Problem:
Please quote exactly the opening lines of the data, from the first line to the one where "C = sc.collection" appears.

Data excerpt:
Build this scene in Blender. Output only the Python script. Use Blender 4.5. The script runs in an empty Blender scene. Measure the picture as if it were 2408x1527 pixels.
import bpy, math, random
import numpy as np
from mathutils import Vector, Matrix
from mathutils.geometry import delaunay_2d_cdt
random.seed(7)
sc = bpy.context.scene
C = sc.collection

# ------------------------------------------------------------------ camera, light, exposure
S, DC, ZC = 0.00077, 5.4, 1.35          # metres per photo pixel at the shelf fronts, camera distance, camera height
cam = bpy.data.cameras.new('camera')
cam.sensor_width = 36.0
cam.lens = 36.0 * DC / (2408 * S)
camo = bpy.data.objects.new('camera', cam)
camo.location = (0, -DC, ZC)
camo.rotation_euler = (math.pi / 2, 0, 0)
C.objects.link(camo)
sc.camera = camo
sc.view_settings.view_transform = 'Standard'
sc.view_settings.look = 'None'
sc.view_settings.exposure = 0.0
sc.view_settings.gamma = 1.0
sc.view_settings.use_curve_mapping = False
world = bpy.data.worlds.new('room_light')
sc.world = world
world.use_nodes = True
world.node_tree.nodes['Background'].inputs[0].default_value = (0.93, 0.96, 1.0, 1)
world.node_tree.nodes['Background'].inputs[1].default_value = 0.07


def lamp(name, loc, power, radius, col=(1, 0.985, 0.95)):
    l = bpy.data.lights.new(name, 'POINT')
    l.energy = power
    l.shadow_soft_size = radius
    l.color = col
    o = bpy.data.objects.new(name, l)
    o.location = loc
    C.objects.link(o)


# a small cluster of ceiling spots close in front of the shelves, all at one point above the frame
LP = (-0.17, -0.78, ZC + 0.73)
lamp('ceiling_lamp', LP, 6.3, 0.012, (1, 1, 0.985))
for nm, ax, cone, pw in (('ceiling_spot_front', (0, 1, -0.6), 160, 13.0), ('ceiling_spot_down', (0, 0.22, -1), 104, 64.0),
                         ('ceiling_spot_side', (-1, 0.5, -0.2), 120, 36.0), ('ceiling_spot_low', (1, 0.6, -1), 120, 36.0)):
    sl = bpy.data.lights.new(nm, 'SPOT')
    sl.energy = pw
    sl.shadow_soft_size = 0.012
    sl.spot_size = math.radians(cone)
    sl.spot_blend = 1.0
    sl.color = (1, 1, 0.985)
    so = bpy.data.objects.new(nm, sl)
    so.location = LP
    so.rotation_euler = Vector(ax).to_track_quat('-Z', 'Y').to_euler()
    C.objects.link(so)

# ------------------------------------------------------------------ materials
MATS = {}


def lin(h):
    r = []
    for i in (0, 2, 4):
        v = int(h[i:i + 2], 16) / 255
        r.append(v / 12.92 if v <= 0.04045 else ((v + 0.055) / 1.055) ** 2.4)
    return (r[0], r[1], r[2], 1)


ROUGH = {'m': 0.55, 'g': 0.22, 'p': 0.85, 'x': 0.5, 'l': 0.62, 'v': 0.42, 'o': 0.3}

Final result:
Build this scene in Blender. Output only the Python script. Use Blender 4.5. The script runs in an empty Blender scene. Measure the picture as if it were 2408x1527 pixels.
import bpy, math, random
import numpy as np
from mathutils import Vector, Matrix
from mathutils.geometry import delaunay_2d_cdt
random.seed(7)
sc = bpy.context.scene
C = sc.collection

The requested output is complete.